Einen anderen Ansatz wählte die Dogmatikprofessorin Gunda Werner. Ihr ging es darum, jene “Themen zu beleuchten, die hinter dem Missbrauch liegen”. Mit den Ideen des französischen Soziologen Michel Foucault (1926-1984) analysierte Werner: “Ein geschlossenes Machtsystem, in dem alle Lebensbereiche eines Menschen unter Beobachtung stehen, hat asymmetrische Machtstrukturen zur Folge”, sagte sie. Hierbei entstünden Abhängigkeiten. Als Beispiel nannte sie die Beichtpraxis. Ob es tatsächlich Daten gibt, die darauf deuten, dass Beichte Schweigen und Vertuschung befördert, erläuterte sie nicht.

Theologe Striet sieht Ursache "systemischen Missbrauchs" in Theologie und Sakramentenverständnis

Der Freiburger Theologe Magnus Striet sieht die Ursache “systemischen Missbrauchs” in Theologie und Sakramentenverständnis: Überhöhung und Sakralisierung des Klerus, die Beichtpraxis, in der Menschen bis heute schuldhafte Sexualität vermittelt werden würde, und die Erbsündenlehre, die seit Augustinus die Kirche bestimmte, seien Ausdruck einer voraufklärerischen Theologie. Die Kirche verweigere seit dem 19. Jahrhundert den Dialog mit den Humanwissenschaften, seit den 1970er Jahren sei sie noch einmal ein Stück antimodernistischer geworden.

Für Striet lebten katholische Priester in einem Zwiespalt zwischen Überhöhung des Amtes und eigener menschlicher Bedürfnisse. Im Umgang mit der eigenen Sexualität seien sie schlicht überfordert.  Wäre einer homosexuell, wäre diese Überforderung noch schlimmer. In der “Gegenwelt der Seminare” (Striet) gelte dies bis heute. Dazu verwies er öfter auf die Missbrauchs-Studie der deutschen Bischofskonferenz. Zu den inzwischen vermehrt aufgetauchten Zweifeln an dem, was diese Zahlen genau aussagen, sagte Striet in Graz nichts. Allerdings stellte auch er fest, dass die Aktenlage schwierig sei. Archive wurden offenbar gesäubert oder bearbeitet. Trotzdem war sich Striet seiner Schlussfolgerungen mit empirischer Gewissheit sicher.

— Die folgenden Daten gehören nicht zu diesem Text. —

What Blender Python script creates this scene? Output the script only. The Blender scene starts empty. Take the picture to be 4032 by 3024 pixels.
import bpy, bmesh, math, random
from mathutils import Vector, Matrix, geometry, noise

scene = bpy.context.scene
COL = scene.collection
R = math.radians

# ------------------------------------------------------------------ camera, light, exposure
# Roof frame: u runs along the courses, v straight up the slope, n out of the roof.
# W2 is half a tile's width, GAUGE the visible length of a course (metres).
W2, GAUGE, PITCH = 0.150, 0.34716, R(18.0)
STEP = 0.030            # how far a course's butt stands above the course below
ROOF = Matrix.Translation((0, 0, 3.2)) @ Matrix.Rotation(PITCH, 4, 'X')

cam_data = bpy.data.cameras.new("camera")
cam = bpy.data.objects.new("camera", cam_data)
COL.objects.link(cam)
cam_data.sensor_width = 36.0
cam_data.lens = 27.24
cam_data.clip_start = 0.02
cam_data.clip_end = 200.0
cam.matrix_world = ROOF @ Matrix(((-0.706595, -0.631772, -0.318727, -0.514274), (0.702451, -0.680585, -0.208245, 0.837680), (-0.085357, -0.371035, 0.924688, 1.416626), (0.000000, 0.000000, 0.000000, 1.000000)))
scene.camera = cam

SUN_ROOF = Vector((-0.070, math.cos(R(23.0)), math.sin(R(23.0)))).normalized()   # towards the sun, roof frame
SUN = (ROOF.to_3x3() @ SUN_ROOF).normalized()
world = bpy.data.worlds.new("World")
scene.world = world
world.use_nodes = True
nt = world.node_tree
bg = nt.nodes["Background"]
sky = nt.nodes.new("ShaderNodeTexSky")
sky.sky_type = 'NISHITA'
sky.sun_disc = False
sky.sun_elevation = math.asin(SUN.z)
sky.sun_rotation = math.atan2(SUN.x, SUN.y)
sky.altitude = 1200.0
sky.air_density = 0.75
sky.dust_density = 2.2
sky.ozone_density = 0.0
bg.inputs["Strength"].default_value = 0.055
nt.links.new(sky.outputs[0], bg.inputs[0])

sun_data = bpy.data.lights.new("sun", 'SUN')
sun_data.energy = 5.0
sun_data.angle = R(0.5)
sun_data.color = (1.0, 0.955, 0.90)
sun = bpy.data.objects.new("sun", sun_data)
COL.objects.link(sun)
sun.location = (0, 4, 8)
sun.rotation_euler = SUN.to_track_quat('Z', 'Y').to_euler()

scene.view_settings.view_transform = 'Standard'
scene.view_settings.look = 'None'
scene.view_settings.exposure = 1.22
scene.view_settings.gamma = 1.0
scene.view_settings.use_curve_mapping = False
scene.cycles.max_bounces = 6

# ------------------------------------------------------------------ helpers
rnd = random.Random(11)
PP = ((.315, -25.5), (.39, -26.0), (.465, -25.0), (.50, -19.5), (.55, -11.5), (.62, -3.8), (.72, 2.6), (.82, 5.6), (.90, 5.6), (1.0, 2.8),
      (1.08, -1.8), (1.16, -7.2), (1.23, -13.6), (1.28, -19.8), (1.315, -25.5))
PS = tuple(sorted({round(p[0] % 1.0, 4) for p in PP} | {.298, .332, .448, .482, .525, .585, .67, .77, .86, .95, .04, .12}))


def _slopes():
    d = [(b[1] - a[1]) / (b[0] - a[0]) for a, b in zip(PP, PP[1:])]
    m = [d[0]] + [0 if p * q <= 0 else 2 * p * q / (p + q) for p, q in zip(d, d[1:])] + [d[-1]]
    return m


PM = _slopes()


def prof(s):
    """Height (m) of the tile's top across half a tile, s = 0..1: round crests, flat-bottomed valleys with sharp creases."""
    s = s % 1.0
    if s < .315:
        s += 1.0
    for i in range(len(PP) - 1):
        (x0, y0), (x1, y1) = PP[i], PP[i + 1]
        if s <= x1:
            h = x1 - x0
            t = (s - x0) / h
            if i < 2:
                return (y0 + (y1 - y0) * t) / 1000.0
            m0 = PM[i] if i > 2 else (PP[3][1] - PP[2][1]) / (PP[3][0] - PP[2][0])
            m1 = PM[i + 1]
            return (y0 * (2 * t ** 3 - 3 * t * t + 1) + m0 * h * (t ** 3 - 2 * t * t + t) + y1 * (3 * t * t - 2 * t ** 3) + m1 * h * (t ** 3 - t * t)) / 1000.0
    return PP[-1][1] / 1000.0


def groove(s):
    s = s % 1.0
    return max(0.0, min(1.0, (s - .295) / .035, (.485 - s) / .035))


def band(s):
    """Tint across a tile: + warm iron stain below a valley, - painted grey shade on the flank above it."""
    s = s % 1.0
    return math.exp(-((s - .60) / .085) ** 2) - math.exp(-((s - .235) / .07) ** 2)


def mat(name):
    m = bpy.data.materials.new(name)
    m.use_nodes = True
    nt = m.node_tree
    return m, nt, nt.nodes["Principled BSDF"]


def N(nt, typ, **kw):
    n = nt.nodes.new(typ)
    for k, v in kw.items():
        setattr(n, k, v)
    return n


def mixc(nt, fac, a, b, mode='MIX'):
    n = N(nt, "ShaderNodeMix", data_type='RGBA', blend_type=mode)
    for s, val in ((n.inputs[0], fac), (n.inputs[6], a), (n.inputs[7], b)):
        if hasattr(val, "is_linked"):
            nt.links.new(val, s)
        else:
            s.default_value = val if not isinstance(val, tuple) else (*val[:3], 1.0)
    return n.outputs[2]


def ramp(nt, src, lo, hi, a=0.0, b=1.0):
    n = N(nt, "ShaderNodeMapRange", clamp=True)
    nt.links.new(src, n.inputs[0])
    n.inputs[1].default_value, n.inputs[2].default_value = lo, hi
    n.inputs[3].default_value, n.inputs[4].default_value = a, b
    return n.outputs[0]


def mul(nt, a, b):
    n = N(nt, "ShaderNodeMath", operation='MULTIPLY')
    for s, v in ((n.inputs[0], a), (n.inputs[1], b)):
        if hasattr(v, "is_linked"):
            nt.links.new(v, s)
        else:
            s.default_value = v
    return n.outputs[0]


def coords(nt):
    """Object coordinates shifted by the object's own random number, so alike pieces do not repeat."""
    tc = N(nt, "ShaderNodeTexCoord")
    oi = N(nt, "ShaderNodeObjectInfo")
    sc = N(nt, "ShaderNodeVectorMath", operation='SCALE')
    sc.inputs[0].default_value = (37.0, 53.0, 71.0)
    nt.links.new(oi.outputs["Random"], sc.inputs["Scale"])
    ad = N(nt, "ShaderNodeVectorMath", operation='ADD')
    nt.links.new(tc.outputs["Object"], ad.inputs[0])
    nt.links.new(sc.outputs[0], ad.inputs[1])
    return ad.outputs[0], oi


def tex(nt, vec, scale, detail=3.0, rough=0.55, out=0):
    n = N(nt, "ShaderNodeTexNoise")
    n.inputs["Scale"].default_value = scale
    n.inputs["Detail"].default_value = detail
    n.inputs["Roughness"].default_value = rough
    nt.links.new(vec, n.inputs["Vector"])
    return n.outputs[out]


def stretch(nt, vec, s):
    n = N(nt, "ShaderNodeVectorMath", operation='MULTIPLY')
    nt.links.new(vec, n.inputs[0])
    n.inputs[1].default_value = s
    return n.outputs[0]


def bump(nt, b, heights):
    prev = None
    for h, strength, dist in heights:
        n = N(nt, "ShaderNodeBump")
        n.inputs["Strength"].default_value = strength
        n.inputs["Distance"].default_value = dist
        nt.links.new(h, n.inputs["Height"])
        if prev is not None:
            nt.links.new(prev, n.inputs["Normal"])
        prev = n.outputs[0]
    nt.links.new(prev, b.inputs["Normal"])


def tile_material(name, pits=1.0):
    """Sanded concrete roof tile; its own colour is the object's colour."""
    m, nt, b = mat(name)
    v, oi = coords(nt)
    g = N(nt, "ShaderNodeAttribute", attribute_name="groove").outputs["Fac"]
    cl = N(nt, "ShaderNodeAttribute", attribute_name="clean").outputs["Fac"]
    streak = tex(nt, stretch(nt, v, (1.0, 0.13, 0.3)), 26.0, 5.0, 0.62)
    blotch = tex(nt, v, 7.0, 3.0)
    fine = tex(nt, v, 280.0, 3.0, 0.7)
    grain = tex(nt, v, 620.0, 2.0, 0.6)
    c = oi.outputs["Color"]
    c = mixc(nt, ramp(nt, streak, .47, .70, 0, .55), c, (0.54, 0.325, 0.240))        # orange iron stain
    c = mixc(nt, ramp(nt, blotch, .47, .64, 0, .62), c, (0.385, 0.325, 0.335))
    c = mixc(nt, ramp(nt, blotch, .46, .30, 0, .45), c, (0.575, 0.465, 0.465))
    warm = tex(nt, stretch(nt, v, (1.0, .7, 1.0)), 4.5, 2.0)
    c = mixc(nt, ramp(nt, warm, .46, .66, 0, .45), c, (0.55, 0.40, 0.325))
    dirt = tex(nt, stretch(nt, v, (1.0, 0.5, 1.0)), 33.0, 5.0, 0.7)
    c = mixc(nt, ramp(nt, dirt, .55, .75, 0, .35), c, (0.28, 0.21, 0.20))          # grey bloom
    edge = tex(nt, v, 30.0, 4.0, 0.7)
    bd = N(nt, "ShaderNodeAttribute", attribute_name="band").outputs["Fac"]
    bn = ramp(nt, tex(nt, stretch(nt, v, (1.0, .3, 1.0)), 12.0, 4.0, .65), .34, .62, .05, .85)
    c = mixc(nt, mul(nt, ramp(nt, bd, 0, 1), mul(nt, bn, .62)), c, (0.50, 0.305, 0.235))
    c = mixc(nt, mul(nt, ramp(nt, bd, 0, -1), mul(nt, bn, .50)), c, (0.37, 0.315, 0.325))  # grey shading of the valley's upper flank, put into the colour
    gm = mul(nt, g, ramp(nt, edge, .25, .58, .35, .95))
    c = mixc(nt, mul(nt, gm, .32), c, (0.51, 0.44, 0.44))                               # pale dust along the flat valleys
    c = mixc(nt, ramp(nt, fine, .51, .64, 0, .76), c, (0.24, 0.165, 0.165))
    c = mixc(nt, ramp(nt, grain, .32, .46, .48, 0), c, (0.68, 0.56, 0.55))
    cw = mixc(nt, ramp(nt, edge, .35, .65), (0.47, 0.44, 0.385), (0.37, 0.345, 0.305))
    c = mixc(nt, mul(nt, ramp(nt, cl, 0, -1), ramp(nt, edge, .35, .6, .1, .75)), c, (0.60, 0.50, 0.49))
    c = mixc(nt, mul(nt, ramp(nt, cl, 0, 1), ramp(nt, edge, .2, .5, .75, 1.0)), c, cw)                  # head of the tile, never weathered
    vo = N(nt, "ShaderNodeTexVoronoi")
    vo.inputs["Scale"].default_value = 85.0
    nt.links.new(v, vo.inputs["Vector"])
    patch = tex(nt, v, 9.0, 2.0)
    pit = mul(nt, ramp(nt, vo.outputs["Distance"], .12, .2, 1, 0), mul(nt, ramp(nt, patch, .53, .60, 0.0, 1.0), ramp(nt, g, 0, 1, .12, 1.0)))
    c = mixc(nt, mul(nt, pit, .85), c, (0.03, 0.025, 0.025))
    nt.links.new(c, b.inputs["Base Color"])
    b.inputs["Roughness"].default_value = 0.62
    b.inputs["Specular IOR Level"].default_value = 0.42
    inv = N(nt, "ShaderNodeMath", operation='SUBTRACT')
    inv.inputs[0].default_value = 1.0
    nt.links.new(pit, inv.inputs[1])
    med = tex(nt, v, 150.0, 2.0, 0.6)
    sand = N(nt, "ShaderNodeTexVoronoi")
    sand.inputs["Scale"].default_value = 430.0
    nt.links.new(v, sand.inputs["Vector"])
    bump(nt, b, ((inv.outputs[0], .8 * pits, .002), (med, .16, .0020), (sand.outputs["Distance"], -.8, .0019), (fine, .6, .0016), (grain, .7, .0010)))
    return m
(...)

Für den Kirchenrechtler Lüdecke bleibt die Moraltheologie das Hauptproblem

Ebenso sicher gab sich der Bonner Kirchenrechtler Norbert Lüdecke: Eine Kirche, in der der Priester “in Persona Christi” handelt, führe zu Überhöhung. Dazu zitierte er Selbstbeschreibungen von Priestern aus früheren Jahrzehnten, in denen von “Glanz” und “Heiligkeit” die Rede ist. Auf Nachfrage aus dem Publikum antwortete der Regens des Grazer Priesterseminars darauf, dass die Situation heute sicher eine andere sei als noch vor Jahrzehnten. Außerdem stellte Lüdecke fest, dass das Kirchenrecht sexuellen Missbrauch immer noch als “minderes Verbrechen” werte. Die Bemühungen von Benedikt XVI., nicht nur das Recht anzupassen, sondern die Verbrechen auch zu benennen, lässt Lüdecke aus. Für ihn bleibt die Moraltheologie das Hauptproblem:  “Wer wirklich etwas ändern will, muss mit dem Erbe von Johannes Paul II. aufräumen”.

Dann kam das Referat von Sandra Fernau. Die Theologin hatte in Niedersachsen an jenem Projekt mitgearbeitet, in dem “Überlebende von Missbrauch”  von den erlittenen Verbrechen erzählt haben. Die Texte beschreiben, wie Buben aus Schlafsälen geholt und auf welche Art sie in Zellen vergewaltigt wurden. Und wie Täter das auch noch theologisch schönzureden suchten. Obschon in Graz einiges offen blieb, wurde dabei jedem klar: Für derartige Verbrechen darf es in der Kirche “null Toleranz” geben.